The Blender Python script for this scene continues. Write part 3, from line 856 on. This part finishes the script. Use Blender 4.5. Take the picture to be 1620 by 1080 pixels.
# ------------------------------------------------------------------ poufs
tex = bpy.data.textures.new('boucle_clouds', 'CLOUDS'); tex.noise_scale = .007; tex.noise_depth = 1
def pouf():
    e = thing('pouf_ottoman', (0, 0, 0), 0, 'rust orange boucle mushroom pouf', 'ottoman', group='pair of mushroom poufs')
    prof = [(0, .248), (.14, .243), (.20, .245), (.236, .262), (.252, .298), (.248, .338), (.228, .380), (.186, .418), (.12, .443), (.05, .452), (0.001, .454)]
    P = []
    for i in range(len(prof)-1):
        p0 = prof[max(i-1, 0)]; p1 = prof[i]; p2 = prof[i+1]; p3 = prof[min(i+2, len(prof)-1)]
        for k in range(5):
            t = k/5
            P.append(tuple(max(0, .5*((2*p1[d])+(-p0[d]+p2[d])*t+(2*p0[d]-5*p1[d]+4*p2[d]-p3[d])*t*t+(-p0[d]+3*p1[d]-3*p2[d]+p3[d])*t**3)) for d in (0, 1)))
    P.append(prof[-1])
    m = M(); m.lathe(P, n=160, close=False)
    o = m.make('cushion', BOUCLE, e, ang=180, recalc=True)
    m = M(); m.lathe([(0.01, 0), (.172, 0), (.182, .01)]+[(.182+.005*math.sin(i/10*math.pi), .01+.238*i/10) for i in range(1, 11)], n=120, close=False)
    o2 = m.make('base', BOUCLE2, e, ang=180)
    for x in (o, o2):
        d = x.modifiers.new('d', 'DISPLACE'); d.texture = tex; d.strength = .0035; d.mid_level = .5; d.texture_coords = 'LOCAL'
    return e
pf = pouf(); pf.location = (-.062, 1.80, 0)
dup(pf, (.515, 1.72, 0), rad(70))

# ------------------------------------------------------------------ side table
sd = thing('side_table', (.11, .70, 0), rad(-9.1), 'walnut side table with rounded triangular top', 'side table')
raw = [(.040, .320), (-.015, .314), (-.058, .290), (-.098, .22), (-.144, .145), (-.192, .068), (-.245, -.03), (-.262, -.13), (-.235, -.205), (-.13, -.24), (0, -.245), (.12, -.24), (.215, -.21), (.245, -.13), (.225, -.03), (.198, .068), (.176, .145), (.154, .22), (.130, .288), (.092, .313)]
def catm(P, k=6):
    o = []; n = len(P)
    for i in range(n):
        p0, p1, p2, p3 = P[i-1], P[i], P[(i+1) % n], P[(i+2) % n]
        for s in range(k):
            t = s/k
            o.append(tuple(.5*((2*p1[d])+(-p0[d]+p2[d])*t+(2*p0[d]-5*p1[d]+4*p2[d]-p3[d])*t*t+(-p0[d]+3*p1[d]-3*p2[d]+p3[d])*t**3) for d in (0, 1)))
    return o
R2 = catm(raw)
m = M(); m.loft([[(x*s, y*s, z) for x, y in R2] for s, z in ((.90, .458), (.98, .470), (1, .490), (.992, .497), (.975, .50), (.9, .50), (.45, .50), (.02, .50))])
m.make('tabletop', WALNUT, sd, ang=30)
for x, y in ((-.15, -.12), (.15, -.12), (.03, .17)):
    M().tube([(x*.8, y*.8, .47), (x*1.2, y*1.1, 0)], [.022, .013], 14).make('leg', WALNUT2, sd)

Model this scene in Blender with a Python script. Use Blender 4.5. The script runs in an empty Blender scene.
****************************************
● **What is needed**
Write out the entries above once more, without altering anything.

● **Task result**
The Blender Python script for this scene continues. Write part 3, from line 856 on. This part finishes the script. Use Blender 4.5. Take the picture to be 1620 by 1080 pixels.
# ------------------------------------------------------------------ poufs
tex = bpy.data.textures.new('boucle_clouds', 'CLOUDS'); tex.noise_scale = .007; tex.noise_depth = 1
def pouf():
    e = thing('pouf_ottoman', (0, 0, 0), 0, 'rust orange boucle mushroom pouf', 'ottoman', group='pair of mushroom poufs')
    prof = [(0, .248), (.14, .243), (.20, .245), (.236, .262), (.252, .298), (.248, .338), (.228, .380), (.186, .418), (.12, .443), (.05, .452), (0.001, .454)]
    P = []
    for i in range(len(prof)-1):
        p0 = prof[max(i-1, 0)]; p1 = prof[i]; p2 = prof[i+1]; p3 = prof[min(i+2, len(prof)-1)]
        for k in range(5):
            t = k/5
            P.append(tuple(max(0, .5*((2*p1[d])+(-p0[d]+p2[d])*t+(2*p0[d]-5*p1[d]+4*p2[d]-p3[d])*t*t+(-p0[d]+3*p1[d]-3*p2[d]+p3[d])*t**3)) for d in (0, 1)))
    P.append(prof[-1])
    m = M(); m.lathe(P, n=160, close=False)
    o = m.make('cushion', BOUCLE, e, ang=180, recalc=True)
    m = M(); m.lathe([(0.01, 0), (.172, 0), (.182, .01)]+[(.182+.005*math.sin(i/10*math.pi), .01+.238*i/10) for i in range(1, 11)], n=120, close=False)
    o2 = m.make('base', BOUCLE2, e, ang=180)
    for x in (o, o2):
        d = x.modifiers.new('d', 'DISPLACE'); d.texture = tex; d.strength = .0035; d.mid_level = .5; d.texture_coords = 'LOCAL'
    return e
pf = pouf(); pf.location = (-.062, 1.80, 0)
dup(pf, (.515, 1.72, 0), rad(70))

# ------------------------------------------------------------------ side table
sd = thing('side_table', (.11, .70, 0), rad(-9.1), 'walnut side table with rounded triangular top', 'side table')
raw = [(.040, .320), (-.015, .314), (-.058, .290), (-.098, .22), (-.144, .145), (-.192, .068), (-.245, -.03), (-.262, -.13), (-.235, -.205), (-.13, -.24), (0, -.245), (.12, -.24), (.215, -.21), (.245, -.13), (.225, -.03), (.198, .068), (.176, .145), (.154, .22), (.130, .288), (.092, .313)]
def catm(P, k=6):
    o = []; n = len(P)
    for i in range(n):
        p0, p1, p2, p3 = P[i-1], P[i], P[(i+1) % n], P[(i+2) % n]
        for s in range(k):
            t = s/k
            o.append(tuple(.5*((2*p1[d])+(-p0[d]+p2[d])*t+(2*p0[d]-5*p1[d]+4*p2[d]-p3[d])*t*t+(-p0[d]+3*p1[d]-3*p2[d]+p3[d])*t**3) for d in (0, 1)))
    return o
R2 = catm(raw)
m = M(); m.loft([[(x*s, y*s, z) for x, y in R2] for s, z in ((.90, .458), (.98, .470), (1, .490), (.992, .497), (.975, .50), (.9, .50), (.45, .50), (.02, .50))])
m.make('tabletop', WALNUT, sd, ang=30)
for x, y in ((-.15, -.12), (.15, -.12), (.03, .17)):
    M().tube([(x*.8, y*.8, .47), (x*1.2, y*1.1, 0)], [.022, .013], 14).make('leg', WALNUT2, sd)

Model this scene in Blender with a Python script. Use Blender 4.5. The script runs in an empty Blender scene.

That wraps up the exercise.